Booklist Reviews 2007 July #1

*Starred Review* King of Lies (2006), Hart's debut, was gripping and stylishly written, but it pales in comparison to this complex, emotionally charged novel. Adam Chase returns home to small-town North Carolina after five years living in New York City. He left his hometown—or, in fact, was run out of town—after he was acquitted of murder. He has returned home because his family is there and because everyone he has ever loved is there. But when his oldest friend goes missing, and Adam is beaten to a pulp by his friend's father's stooges, he begins to regret his decision. As he tries to reconnect with family and friends, Adam learns that some people he's known all his life are hiding dark secrets—and that the truth surrounding the murder he was accused of five years ago is more frightening and closer to home than he could have imagined. Down River is a beautifully constructed story of personal redemption, family secrets, and murder—a small-town epic, if there is such a thing. Hart dexterously juggles a large cast of characters and several intricate plotlines, and when he starts to tie together the threads of the various stories—well, that's when the real magic begins. A truly splendid novel with a deep emotional core. Copyright 2007 Booklist Reviews.

LJ Reviews 2007 June #1

Because of his violent past, Adam Harston becomes the prime suspect when people start turning up dead in his small North Carolina hometown. Hart (The King of Lies) lives in North Carolina. National tour. Copyright 2007 Reed Business Information.

LJ Reviews 2007 July #1

Hart's sophomore effort surpasses his debut, the multi-award-nominated King of Lies . A small North Carolina town is torn apart when a power company wants to buy up all the farmland on the river; some residents cling to their bucolic way of life, while others see only dollar signs. Adam Chase's family has owned the largest parcel in the area for centuries, and his father has no desire to sell. But tempers flare, and soon a young woman is severely beaten, a body is found on the Chase farm, and Adam is the chief suspect. Newly arrived after five years away, Adam is the town pariah.
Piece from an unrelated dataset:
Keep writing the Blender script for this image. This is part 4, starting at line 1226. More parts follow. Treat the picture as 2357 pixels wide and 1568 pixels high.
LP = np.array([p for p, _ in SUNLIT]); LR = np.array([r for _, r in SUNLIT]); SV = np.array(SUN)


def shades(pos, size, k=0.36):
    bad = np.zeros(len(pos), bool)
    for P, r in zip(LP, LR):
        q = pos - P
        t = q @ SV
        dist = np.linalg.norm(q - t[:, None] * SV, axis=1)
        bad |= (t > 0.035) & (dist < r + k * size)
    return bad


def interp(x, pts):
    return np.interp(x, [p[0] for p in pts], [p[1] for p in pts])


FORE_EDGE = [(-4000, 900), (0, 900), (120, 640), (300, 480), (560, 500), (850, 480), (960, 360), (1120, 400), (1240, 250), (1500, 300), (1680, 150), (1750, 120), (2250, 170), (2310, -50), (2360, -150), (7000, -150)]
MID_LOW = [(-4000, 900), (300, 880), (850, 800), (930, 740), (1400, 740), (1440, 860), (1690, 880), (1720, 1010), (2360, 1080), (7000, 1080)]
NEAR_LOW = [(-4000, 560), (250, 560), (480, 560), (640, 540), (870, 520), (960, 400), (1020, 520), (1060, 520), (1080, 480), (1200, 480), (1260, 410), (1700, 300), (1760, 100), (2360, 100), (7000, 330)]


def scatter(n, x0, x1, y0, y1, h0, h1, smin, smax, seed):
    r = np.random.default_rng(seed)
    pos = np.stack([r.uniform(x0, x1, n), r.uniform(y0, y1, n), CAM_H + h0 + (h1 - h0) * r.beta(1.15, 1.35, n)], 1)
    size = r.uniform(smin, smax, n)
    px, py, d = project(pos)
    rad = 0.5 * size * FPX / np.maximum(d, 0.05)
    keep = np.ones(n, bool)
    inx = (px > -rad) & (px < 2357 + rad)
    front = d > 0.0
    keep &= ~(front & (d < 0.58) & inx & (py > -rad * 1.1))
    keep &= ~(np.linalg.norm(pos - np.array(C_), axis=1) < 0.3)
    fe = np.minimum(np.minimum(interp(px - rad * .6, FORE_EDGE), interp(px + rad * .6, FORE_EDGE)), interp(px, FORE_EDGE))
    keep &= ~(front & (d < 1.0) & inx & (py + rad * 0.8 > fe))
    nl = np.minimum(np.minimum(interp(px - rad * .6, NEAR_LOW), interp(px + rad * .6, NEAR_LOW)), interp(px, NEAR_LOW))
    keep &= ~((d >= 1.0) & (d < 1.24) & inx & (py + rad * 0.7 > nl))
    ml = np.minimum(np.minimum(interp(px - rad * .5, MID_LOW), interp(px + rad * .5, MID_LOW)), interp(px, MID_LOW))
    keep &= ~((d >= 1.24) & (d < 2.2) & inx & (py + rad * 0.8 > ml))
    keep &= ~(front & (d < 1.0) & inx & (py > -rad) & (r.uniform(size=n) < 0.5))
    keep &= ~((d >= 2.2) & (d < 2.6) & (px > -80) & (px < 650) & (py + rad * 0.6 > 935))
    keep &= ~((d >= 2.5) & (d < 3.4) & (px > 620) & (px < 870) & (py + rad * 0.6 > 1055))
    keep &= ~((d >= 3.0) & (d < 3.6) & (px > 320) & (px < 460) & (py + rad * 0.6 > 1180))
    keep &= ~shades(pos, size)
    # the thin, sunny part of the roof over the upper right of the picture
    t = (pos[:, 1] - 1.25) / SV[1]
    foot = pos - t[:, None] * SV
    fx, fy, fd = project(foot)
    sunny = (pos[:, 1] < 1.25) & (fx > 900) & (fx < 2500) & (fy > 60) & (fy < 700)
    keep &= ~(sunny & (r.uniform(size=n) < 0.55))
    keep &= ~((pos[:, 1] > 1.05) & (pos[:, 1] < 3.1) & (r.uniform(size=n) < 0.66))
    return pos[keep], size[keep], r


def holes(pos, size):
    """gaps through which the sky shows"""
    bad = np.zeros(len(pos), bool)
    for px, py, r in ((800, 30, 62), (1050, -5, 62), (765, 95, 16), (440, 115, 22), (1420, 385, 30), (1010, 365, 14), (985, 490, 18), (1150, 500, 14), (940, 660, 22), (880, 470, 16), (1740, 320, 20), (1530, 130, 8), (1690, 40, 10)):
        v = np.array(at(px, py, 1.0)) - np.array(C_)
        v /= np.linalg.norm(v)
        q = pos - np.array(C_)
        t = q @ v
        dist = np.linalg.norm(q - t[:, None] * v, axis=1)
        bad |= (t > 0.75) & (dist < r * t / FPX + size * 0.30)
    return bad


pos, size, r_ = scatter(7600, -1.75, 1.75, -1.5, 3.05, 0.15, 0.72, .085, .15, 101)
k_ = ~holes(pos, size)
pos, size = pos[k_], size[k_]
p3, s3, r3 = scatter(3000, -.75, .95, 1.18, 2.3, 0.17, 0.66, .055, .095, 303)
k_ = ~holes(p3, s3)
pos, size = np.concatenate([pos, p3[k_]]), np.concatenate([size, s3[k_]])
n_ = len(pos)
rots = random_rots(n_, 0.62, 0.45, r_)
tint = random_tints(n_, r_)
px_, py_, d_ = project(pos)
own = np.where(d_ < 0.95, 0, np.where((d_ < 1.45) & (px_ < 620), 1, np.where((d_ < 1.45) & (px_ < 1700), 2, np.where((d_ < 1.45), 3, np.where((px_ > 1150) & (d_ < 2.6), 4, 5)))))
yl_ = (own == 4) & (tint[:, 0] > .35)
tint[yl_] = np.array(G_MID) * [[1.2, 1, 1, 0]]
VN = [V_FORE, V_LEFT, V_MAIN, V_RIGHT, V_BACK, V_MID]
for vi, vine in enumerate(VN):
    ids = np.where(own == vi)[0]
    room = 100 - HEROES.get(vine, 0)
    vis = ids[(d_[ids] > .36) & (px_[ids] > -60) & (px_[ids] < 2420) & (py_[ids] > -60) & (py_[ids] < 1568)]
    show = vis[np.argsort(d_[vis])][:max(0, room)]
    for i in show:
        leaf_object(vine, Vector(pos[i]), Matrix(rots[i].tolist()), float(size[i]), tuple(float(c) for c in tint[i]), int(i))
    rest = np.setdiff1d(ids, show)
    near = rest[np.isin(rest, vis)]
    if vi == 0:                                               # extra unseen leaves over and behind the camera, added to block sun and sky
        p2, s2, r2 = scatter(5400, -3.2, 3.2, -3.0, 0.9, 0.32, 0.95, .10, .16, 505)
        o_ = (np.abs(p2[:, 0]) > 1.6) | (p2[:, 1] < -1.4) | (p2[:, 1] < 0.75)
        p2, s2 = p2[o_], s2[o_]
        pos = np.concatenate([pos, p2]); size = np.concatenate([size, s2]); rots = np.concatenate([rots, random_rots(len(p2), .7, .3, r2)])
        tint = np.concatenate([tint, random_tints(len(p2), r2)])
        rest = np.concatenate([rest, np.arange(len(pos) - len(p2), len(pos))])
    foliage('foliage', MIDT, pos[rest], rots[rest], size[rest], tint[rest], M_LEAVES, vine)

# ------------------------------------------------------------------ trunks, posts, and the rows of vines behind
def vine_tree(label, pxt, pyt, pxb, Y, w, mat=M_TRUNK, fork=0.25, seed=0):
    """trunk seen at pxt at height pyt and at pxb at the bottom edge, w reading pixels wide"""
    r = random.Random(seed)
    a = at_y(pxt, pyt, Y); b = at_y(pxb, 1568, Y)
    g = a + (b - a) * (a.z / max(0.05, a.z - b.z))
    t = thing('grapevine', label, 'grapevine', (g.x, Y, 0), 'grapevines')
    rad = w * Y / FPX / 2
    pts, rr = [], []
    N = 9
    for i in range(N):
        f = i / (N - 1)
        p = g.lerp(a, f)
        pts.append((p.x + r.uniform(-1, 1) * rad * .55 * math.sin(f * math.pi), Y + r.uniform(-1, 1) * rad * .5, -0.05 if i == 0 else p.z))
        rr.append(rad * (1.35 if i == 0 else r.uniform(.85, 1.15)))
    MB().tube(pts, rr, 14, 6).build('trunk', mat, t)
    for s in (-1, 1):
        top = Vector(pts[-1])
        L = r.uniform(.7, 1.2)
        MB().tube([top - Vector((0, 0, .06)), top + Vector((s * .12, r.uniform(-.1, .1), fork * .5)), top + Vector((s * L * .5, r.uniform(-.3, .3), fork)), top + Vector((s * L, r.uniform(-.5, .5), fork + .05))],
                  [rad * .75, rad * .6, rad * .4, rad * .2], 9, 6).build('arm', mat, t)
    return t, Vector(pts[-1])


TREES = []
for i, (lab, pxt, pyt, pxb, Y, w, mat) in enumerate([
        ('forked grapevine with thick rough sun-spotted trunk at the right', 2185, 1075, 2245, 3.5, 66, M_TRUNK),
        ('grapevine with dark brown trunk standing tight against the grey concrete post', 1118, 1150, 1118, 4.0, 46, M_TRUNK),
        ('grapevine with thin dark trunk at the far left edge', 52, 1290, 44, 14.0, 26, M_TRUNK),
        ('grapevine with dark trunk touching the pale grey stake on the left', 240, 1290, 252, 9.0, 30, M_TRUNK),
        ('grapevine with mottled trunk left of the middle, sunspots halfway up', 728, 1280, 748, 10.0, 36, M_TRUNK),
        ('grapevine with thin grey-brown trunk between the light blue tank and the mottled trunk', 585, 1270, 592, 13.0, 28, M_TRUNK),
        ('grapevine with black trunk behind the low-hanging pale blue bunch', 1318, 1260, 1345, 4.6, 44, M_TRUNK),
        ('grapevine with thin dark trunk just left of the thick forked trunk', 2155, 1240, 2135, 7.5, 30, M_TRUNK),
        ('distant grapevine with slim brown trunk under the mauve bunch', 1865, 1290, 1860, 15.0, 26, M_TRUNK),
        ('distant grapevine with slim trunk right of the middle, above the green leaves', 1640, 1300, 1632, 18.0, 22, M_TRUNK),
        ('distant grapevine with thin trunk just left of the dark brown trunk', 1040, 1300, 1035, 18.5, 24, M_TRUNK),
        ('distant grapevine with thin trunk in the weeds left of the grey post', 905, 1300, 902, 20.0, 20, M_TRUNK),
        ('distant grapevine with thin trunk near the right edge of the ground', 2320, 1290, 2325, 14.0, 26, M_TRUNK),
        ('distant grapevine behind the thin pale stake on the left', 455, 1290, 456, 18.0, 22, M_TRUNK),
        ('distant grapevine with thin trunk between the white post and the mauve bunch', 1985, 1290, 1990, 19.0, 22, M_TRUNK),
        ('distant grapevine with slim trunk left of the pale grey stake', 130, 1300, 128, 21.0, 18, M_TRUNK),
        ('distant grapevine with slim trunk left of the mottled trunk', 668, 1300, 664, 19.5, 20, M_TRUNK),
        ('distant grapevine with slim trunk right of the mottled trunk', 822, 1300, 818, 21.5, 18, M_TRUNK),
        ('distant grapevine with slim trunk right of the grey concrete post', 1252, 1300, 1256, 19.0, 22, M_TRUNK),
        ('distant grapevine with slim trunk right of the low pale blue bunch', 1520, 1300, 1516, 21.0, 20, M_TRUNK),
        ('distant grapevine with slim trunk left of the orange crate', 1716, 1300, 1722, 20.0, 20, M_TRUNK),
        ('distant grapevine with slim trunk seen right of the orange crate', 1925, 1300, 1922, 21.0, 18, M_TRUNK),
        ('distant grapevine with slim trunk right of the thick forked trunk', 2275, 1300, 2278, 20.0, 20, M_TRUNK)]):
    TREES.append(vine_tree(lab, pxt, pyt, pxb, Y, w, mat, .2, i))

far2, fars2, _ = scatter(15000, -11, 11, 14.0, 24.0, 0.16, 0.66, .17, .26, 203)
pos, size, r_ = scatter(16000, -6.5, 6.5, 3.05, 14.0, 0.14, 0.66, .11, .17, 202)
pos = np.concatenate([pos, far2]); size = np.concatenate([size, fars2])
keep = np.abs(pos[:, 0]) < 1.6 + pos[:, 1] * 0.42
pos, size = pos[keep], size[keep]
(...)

His stepmother had accused him of murdering a family friend, and while the court acquitted him, his family and friends did not. While time has softened some, others seem ready to unleash their stored-up anger. This work is reminiscent of Raymond Chandler's novels, hard-boiled and rich with evocative metaphors. Complex relationships blur the lines between friend and foe, heightening the suspense in this intricate, haunting story of a family in crisis, and the writing is simply superb. Highly recommended for all fiction collections. [See Mystery Prepub Alert, LJ 6/1/07.]—Stacy Alesi, Boca Raton, FL

[Page 77]. Copyright 2007 Reed Business Information.

PW Reviews 2007 August #1

Hart surpasses his bestselling debut, The King of Lies (2006), with his richly atmospheric second novel, which offers a tighter plot, more adroit pacing and less angst. Five years earlier, Adam Chase was arrested for murder, largely on the basis of his stepmother's sworn testimony against him. He was acquitted, but nearly everyone, including his father, still thinks he did it, and Adam's deep bitterness has kept him away from home ever since. Now, at the request of a childhood friend, he's back in Salisbury, N.C., where all the old demons still reside and new troubles await. The almost Shakespearean snarl of family ties is complicated by a very modern struggle between economic progress and love for the land, between haves and have-nots. Throughout, Hart expertly weaves his main theme: that by their freedom of choice, humans are capable of betrayal but also of forgiveness and redemption. This book should settle once and for all the question of whether thrillers and mysteries can also be literature. 150,000 first printing; 15-city author tour. (Oct.)